The Political Legacy of Liberal Unionism
The political impact of the Liberal Unionist breakaway marked the end of the long nineteenth century domination by the Liberal party of the British political scene. From 1830 to 1886 the Liberals (the name the Whigs, Radicals and Peelites accepted as their political label after 1859) had been managed to become almost the party of permanent government with just a couple of Conservative interludes. After 1886 it was the Conservatives who enjoyed this position and they received a huge boost with their electoral and political alliance with a party of disaffected Liberals.
Though not numerous, the Liberal Unionists boasted having within their ranks the vast bulk of the old Whig aristocracy as represented by the stolid Duke of Devonshire. Another example is Frederick Neville Sutherland Leveson-Gower.

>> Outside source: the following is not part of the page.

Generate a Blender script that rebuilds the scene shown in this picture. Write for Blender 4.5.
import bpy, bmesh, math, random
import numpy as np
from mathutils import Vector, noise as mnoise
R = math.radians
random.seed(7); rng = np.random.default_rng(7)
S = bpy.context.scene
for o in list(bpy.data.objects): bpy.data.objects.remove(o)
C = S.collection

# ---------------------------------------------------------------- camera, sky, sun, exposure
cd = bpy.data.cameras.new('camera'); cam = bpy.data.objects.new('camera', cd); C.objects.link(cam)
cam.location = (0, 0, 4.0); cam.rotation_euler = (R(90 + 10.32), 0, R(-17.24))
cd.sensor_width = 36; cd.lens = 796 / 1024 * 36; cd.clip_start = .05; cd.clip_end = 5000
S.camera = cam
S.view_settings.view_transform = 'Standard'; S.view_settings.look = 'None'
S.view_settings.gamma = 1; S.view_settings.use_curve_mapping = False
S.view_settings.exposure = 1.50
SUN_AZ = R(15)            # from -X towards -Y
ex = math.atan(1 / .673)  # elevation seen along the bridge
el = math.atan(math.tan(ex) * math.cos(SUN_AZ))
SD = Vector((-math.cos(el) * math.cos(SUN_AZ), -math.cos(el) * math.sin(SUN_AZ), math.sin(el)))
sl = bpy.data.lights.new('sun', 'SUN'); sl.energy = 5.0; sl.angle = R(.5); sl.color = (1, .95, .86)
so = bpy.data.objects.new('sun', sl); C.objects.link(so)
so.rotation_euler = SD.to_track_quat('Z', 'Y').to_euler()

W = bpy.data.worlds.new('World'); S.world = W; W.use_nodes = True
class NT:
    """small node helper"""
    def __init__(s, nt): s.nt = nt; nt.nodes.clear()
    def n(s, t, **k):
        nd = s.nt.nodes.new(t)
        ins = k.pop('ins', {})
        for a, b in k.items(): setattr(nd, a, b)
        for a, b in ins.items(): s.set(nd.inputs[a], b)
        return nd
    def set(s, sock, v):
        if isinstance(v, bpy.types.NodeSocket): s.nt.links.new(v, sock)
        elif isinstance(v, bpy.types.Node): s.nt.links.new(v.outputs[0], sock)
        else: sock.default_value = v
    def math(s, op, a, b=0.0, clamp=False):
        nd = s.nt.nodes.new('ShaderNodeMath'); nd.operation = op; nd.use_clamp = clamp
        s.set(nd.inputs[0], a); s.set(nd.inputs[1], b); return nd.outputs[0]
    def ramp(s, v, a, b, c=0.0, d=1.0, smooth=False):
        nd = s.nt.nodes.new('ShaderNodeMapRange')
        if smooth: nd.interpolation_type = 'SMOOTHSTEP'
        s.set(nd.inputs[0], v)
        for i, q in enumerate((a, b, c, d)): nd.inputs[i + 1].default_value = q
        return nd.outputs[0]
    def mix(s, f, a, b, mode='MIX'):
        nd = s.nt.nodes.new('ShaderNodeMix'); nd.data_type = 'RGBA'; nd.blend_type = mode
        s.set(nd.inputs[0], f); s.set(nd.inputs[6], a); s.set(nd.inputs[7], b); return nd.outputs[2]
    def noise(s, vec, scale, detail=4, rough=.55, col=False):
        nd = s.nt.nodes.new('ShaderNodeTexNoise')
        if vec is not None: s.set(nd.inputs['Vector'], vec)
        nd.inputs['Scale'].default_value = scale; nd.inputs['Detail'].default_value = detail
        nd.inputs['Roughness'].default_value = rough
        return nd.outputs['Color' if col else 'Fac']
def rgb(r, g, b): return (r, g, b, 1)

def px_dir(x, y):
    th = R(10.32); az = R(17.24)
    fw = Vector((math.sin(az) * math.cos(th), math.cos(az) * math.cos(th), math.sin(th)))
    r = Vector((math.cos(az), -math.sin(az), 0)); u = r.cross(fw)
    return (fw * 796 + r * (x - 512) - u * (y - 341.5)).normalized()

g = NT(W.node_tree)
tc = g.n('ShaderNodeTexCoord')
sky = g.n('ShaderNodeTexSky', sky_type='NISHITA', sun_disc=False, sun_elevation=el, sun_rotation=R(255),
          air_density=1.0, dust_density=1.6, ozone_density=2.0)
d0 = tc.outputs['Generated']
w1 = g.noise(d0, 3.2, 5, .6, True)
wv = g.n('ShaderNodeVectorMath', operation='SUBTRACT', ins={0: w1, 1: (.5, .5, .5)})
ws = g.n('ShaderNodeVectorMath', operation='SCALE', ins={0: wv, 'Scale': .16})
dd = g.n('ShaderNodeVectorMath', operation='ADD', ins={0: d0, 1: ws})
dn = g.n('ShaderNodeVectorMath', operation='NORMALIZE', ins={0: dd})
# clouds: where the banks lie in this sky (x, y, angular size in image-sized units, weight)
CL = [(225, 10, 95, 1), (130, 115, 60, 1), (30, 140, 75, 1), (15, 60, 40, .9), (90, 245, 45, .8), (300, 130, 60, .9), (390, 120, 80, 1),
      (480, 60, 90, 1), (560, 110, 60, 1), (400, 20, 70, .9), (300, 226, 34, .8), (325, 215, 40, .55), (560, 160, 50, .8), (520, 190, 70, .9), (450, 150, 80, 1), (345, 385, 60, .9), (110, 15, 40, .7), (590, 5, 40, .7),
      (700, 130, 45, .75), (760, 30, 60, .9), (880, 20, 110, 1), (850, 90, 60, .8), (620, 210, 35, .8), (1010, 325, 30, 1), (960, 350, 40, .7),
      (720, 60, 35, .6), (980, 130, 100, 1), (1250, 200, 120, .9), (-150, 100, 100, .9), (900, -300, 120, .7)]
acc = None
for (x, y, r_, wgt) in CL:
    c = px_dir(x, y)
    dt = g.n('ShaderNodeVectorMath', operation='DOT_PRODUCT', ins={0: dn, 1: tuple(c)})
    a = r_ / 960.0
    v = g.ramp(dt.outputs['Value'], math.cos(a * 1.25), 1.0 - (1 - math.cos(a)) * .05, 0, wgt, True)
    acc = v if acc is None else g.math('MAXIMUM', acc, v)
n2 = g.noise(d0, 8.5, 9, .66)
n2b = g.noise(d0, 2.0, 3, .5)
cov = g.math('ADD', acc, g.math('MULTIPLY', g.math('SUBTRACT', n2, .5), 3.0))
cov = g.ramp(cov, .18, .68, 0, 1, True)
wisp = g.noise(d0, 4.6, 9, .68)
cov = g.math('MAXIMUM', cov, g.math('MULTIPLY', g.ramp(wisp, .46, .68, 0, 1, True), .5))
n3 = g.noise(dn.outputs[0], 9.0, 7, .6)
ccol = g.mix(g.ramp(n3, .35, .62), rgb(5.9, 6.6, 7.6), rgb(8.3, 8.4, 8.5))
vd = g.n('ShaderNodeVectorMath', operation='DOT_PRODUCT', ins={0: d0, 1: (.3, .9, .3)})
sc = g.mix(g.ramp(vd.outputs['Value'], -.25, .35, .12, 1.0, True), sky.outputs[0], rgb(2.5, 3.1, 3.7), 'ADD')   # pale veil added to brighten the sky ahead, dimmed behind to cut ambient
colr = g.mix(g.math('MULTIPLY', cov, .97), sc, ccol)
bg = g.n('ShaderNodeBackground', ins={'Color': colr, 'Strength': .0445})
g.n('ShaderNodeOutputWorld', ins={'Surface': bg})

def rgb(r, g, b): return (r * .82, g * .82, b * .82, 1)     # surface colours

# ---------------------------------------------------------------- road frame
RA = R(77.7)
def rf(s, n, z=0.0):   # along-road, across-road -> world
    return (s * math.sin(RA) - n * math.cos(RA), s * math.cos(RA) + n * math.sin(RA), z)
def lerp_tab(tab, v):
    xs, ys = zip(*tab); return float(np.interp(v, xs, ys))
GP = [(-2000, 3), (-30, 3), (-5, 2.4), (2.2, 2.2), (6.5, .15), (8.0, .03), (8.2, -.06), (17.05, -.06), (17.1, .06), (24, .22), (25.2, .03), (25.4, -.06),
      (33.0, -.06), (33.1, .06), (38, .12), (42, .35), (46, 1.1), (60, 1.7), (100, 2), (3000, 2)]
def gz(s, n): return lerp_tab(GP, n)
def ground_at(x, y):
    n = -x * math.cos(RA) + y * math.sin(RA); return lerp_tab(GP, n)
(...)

The Duke of Devonshire's political partner, the 'radical imperialist' Joseph Chamberlain was from a very different background, a businessman and a Unitarian. Though he had joined the Liberal Unionists late on, he was more determined to maintain their separate status in the alliance with the Conservatives, perhaps hoping and wishing that he would be able to refashion the combination under his own leadership at a later date. Chamberlain's stroke in 1906 robbed him of this chance, though he remained involved in political life until 1914.
Though the Liberal Unionist party disappeared as a separate organisation in 1912 - the Chamberlain legacy helped keep the industrial powerhouse of Birmingham from returning to the Liberal party and would only be changed once more in 1945 in the Labour Party electoral landslide of that year. It also remained a profound influence on Chamberlain's sons Austen and Neville Chamberlain, who, when he was elected leader of the Conservative Party and thus became Prime Minister in 1937 - told an audience how proud he was of his Liberal Unionist roots. This isn't surprising. Neither Neville or Austen actually stood for Parliament as a Conservative candidate, - their local political association in Birmingham preferred to call themselves Unionist rather than Conservative during this time and it also privately suited Neville Chamberlain as well. He confided to his own family how he always regarded the Conservative party label as 'odious' and thought of it a barrier to people joining what he thought could be a non-socialist but a reforming party during the 1930s which he hoped would be called 'National' to include the parties of the National Government coalition in the 1930s.